Writing nonfiction, author Jeff Guinn said, demands adherence to truth no matter how uncomfortable that may at times be.

“My job as a writer is to find the facts separated from mythology and put those facts in my books then let the readers make up their own minds,” Guinn said.

A practice, unfortunately, less common in the current world of nonfiction, Guinn added.

“It’s getting harder to find those kind of nonfiction books now because the way a lot of people buy nonfiction books has changed over the last five, 10 years,” Guinn said. “A lot of people no longer want to buy nonfiction to learn things. They want nonfiction books to reflect what they already believe, want books that reinforce their opinions. They want books that tell them everything they believe is absolutely right and that the other side is even worse than they thought.”

A trend, Guinn said, that spans the board rather than being relegated to liberal, conservative or any other particular philosophy.

Guinn, a former Star-Telegram books editor and the author of 25 fiction and, mostly, nonfiction books, discussed writing in general and his books in particular Monday night at the Cleburne Conference Center.

A grant from the U.S. Institute of Museum and Library Services made Guinn’s appearance — part of the Cleburne Public Library’s Cleburne Reads series — possible.

Some of his books scaled the New York Times bestseller list while others sold in the low dozens, Guinn said.

Which, Guinn added, helps keep life in perspective.

An early book, Santa’s autobiography, proved a bestseller.

“Which made it obvious that my next bestselling book would be about Charles Manson,” Guinn joked.

Guinn’s publisher was “cautiously optimistic,” the book debuted at No. 12 on the New York Times bestseller list and Simon & Schuster dispatched Guinn on a speaking tour complete with limos and penthouse hotel accommodations.

“I’m in the limo, going over the Golden Gate Bridge,” Guinn said. “I’m thinking this is it. This is my life from now on.”

Reality crashed in in the form of a frantic San Francisco bookstore manager racing to the limo to inform Guinn that, despite much promotion, no one bothered to show for Guinn’s scheduled talk that night.

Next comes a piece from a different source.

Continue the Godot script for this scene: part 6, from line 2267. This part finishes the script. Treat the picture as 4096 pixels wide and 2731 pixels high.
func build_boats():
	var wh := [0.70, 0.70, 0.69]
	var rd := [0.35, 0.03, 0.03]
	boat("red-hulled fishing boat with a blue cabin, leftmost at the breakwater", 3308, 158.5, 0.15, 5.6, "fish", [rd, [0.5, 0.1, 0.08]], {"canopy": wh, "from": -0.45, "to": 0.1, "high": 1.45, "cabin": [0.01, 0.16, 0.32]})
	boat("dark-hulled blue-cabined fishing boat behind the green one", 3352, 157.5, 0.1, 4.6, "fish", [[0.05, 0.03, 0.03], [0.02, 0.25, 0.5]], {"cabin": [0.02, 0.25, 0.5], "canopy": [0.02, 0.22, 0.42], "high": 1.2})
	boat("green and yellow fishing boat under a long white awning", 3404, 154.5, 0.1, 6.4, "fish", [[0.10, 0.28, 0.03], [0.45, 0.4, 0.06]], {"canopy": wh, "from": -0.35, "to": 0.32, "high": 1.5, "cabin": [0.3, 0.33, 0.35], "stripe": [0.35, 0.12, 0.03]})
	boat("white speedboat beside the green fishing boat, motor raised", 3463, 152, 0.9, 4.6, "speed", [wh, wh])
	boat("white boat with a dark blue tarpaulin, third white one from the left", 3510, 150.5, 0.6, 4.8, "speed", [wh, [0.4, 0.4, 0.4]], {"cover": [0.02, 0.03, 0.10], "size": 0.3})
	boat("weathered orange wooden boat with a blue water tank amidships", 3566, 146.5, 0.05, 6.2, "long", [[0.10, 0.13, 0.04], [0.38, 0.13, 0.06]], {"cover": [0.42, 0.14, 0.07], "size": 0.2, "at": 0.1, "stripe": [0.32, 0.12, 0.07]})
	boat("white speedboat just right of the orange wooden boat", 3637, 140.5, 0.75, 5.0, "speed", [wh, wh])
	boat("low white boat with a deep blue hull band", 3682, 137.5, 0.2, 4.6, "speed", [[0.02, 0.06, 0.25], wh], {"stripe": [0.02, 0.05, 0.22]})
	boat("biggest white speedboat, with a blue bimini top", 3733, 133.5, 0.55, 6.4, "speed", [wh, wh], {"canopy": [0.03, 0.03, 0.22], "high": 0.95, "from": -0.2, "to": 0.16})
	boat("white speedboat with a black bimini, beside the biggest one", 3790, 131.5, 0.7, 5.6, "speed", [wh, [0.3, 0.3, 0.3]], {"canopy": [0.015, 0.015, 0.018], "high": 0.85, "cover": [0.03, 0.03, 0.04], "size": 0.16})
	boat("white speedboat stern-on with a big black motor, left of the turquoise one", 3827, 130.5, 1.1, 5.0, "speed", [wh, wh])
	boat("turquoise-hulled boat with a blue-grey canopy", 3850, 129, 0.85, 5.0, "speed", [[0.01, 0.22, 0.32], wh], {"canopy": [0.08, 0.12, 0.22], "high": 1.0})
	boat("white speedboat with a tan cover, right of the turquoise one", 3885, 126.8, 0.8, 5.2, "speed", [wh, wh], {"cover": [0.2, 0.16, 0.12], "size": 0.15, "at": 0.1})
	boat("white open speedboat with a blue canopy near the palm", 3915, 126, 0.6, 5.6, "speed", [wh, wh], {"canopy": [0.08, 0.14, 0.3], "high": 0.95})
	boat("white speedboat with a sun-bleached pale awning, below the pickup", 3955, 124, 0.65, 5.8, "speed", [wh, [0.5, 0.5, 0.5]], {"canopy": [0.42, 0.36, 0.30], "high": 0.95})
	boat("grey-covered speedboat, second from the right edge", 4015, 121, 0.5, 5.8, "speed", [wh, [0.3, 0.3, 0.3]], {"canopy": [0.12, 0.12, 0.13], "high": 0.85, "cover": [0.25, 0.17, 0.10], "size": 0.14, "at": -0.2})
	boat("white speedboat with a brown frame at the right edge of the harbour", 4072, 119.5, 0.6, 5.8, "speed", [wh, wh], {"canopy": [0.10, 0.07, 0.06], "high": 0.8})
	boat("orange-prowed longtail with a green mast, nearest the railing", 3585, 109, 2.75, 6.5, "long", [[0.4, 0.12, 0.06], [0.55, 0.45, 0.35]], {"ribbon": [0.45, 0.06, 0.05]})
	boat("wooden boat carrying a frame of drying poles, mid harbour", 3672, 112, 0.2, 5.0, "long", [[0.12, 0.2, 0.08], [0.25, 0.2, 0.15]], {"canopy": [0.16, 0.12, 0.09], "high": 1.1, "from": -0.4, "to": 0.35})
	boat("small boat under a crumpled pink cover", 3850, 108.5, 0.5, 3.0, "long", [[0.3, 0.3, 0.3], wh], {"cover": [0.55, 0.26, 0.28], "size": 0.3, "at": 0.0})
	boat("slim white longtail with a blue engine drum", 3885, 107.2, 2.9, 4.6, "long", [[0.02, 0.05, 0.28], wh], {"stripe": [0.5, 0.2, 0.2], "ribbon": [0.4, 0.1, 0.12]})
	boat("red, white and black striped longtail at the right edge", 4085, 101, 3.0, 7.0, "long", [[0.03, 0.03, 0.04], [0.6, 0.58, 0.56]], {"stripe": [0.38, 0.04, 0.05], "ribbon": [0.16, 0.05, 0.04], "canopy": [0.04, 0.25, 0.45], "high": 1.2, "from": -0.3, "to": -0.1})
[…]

“That’s when I realized I may have been a little premature in my opinion of my importance,” Guinn said.

Facing the humiliation of speaking to the 250 empty seats in the bookstore’s auditorium, Guinn decided to call it a night. Until, that is, a C-Span camera crew showed up to film the night’s event. All involved hastily sought audience members so that the show could go on.

“The bookstore owner found a couple of people in the coffee shop,” Guinn said. “There was a corner out front where the homeless congregated. The limo driver called his mother.”

Guinn gave the old college try, imparting Manson anecdotes and such.

“One lady sitting in front was really interested in something stuck in her back tooth,” Guinn said. “On the back row some homeless guy stood up to ask, ‘Why don’t you tell everybody the truth, that Charlie Manson was a spy for the CIA?’

“Back in Fort Worth, my wife was watching all this on TV falling out of her chair laughing. I tried to get into the limo as fast as I could.”

As if he needed another lesson in humility, Guinn said the limo driver asked how he could get his book published. Guinn told him that it’s hard.

“Well gee, can’t be that hard,” the limo driver told Guinn. “They published you and nobody cares about your book.”

When it comes to deciding what to write about, Guinn said he picks historical events he “doesn’t know very much about” and events that continue to resonate.

Guinn’s latest, “War on the Border,” delves into U.S./Mexican relations, Pancho Villa, Gen. Pershing and the Texas Rangers.

“I study, learn everything I can then write a book,” Guinn said. “I never go into a book thinking I know what it’s all about. In this mix I started a book about the U.S./Mexican border. Nobody has any strong opinions about that.”

Guinn spent 18 months tracking down information and stories on both sides of the border including several uncomfortable truths. Among those are America cheating Mexico on the Gadsden Purchase and atrocities committed by the Texas Rangers. Truths that prompted one cable news outlet Guinn declined to name to bar him from the network even though they had interviewed him for several of his earlier books.

“I love this country and our government,” Guinn said. “But how can I write about the history of the border without writing about those incidents?

“Our successes as a nation are great. I think we should all take pride. But sometimes it’s important to learn from our mistakes. Let’s be brave enough to face history and if sometimes we come up a little short, let’s try to do better. There’s so much for all of us to learn. Let’s take it upon us to try to see outside ourselves.”

Guinn added that his book also includes instances great kindness by Americans to Mexicans and that he has written of the Texas Rangers “in a very laudatory way” in his books on Bonnie and Clyde and the O.K. Corral.

His in-the-works book involves the Rangers too, Guinn said, including a former Texas Ranger living in Cleburne. That book will cover religious freedom and the 1993 Waco siege.

Guinn fielded several questions including one about the Beach Boys/Manson connection.

Guinn concluded by pointing out that his now-grown children’s school librarian was in the audience.

“They love reading because of this lady,” Guinn said. “We’ve got to celebrate our librarians.”